The Office of the Director of National Intelligence said that the attack occurred when extremists from groups linked to al-Qaida struck the building in Benghazi in a “deliberate and organized terrorist attack,” McClatchy reports.

“In the immediate aftermath (of the assault), there was information that led us to assess that the attack began spontaneously following protests earlier that day at our embassy in Cairo,” spokesman Sean Turner said in the statement. “We provided that initial assessment to executive branch officials and members of Congress, who used that information to discuss the attack publicly.”

Besides updating the public on the incident, the statement sought to protect the Obama administration from attacks over its original accounts, McClatchy reports.

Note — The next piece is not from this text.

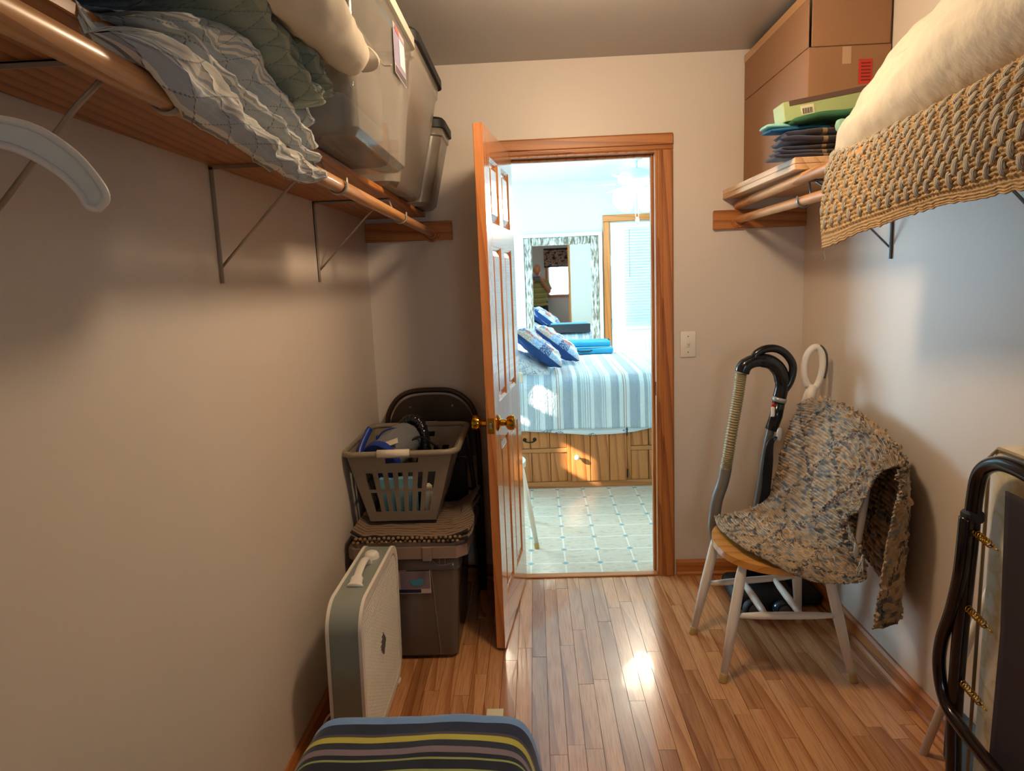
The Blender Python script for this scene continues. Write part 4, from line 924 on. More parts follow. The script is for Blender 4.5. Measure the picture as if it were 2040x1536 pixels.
for i in range(19):
    lu = .05+i*.033
    if lu > LU-.06: break
    for j in range(34):
        lv = .035+(j+.5*(i % 2))*.056
        if lv > 1.20 or cnt >= 298: continue
        u, v = lu/LU, lv/LV
        if u < .46: continue
        p = MS(u, v); n = mnorm(u, v); tu = (MS(min(1, u+.01), v)-MS(u-.01, v)).normalized(); tv = n.cross(tu).normalized()
        wob = .006*nz(lv*6, lu*3)
        if me is None: o = q.obj('yarn_loop', M_yarn, None, True, origin=(0, 0, 0)); me = o.data
        else: o = bpy.data.objects.new('yarn_loop', me); C.objects.link(o)
        tu2 = (tu+tv*random.uniform(-.25, .15)).normalized(); tv2 = n.cross(tu2)
        M3 = Matrix((tu2*.0175*random.uniform(.85, 1.15), tv2*.0082*random.uniform(.85, 1.2), n*.0065)).transposed().to_4x4()
        M3.translation = p+n*.0075+V((0, 0, wob))-ORI[wm.name]; o.parent = wm; o.matrix_local = M3; cnt += 1
q = B(); q.tube(spl([(.889, 2.15, 1.53), (.887, 2.153, 1.515), (.890, 2.150, 1.50), (.886, 2.154, 1.492)], 8), .0006, 5); q.obj('loose_thread', M_yarn, wm)
# --- big white pillow on the mat
t = T('pillow_ticking'); pos = t.n('TexCoord').outputs['Object']; n1 = t.n('TexNoise', {'Vector': pos, 'Scale': 3.5, 'Detail': 3}).outputs[0]
t.bs(col=t.mix(t.math('MULTIPLY', n1, .6), '#cbc5b6', '#bfae8c'), rough=.8, sheen=.2); t.bump(t.n('TexNoise', {'Vector': t.n('VectorMath', {0: pos, 1: (5, 14, 14)}, operation='MULTIPLY').outputs[0], 'Scale': 1, 'Detail': 4}).outputs[0], .5, .02); M_tick = t.m
wp = pillow('white_pillow', M_tick, (-.03, -1, .14), (.62, .10, .74), (1.02, 1.655, 1.955), 1.08, .36, .25, 'plump white pillow lying on the jute mat on the right shelf', 'pillow', seed=3, wr=.005, nseg=70, pinch=.05, pw_=.36)

# ------------------------------------------------------------------ light wooden chair with a rag rug
chx = thing('wooden_chair', (.88, 2.53, 0), 'chair with honey wood seat and white legs, covered by a rag rug', 'chair')
M_seat = wood('honey_seat_wood', '#b0712c', '#d09448', 'X', 9, .3, rnd=False, coat=.3)
q = B(); ol = []
for k in range(44):
    a = 2*pi*k/44; r = 1-.05*cos(2*a); ol.append((.885+.238*r*cos(a)*(1 if cos(a) < 0 else .92), 2.525+.262*sin(a)*(1-.10*max(cos(a), 0))))
q.prism(ol, .026, 'Z', .422)
es = [e for e in q.bm.edges if abs(e.verts[0].co.z-e.verts[1].co.z) < 1e-6]; bmesh.ops.bevel(q.bm, geom=es, offset=.007, segments=3, profile=.5, affect='EDGES')
q.obj('seat', M_seat, chx, autos=True)
M_cap = plain('yellowed_leg_cap', '#b8985c', .45)
legs = [((.725, 2.385, .424), (.637, 2.317, 0)), ((.705, 2.665, .424), (.607, 2.66, 0)), ((1.015, 2.37, .424), (1.097, 2.302, 0)), ((1.025, 2.69, .424), (1.066, 2.735, 0))]
for a, b in legs:
    a, b = V(a), V(b); f = lambda s_: a.lerp(b, s_)
    q = B(); q.tube([f(0), f(.12), f(.5), f(.935)], [.0145, .0185, .0195, .0135], 18); lgo = q.obj('leg', M_whitep, chx, True)
    q = B(); q.tube([f(.925), f(.94), b+V((0, 0, .004)), b], [.0145, .0158, .0162, .0155], 18); tag(q.obj('leg_cap', M_cap, lgo, True), 'yellowed rubber leg cap')
def stre(a, b, r=(.008, .013, .014, .013, .008)):
    a, b = V(a), V(b); q = B(); q.tube([a.lerp(b, s_) for s_ in (0, .22, .5, .78, 1)], list(r), 14); q.obj('stretcher', M_whitep, chx, True)
L_ = lambda i, z: V(legs[i][0]).lerp(V(legs[i][1]), 1-z/.424)
stre(L_(0, .235), L_(2, .235)); stre(L_(1, .215), L_(3, .215))
stre((.815, 2.675, .214), (.80, 2.345, .234)); stre((.945, 2.69, .214), (.925, 2.34, .234))
for a, b in (((1.075, 2.285, .44), (1.105, 2.25, .86)), ((1.065, 2.765, .44), (1.098, 2.76, .885))): q = B(); q.tube([a, V(a).lerp(V(b), .5), b], [.012, .017, .012], 12, flat=.7); q.obj('back_post', M_whitep, chx, True)
for k in range(4): yk = 2.40+.085*k; q = B(); q.tube([(1.085, yk, .445), (1.10, yk, .67), (1.118, yk, .87)], [.006, .009, .006], 10); q.obj('spindle', M_whitep, chx, True)
q = B(); q.tube(spl([(1.100, 2.26, .850), (1.118, 2.36, .870), (1.124, 2.52, .888), (1.114, 2.66, .892), (1.098, 2.755, .885)], 20), .013, 12, flat=.9); q.obj('top_rail', M_seat, chx, True)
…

The Office of the Director of National Intelligence coordinates and sets policies for the 16 other U.S. intelligence agencies. It is led by retired Air Force Gen. James Clapper, who was appointed by President Obama in August 2010.

The U.S. Ambassador to Libya, Chris Stevens, and three other Americans were killed in the Sept. 11 assault.

Republicans presidential candidate Mitt Romney and other GOP legislators have accused the White House of misleading the country about the nature of the attack to protect the Obama campaign’s claim that his policies have hurt al-Qaida’s ability to launch attacks and eased anti-U.S. hatred in the Muslim world.

But the statement did not quell the furor.

GOP New York Rep. Peter King called for the resignation of Susan Rice, the U.S. ambassador to the United Nations, who was the first senior official to detail the administration’s initial account that the attack. was spontaneous during appearances on Sunday morning television talk shows.

Rice “was the vehicle by which they transmitted this misleading message to the American people and the world,” King told CNN.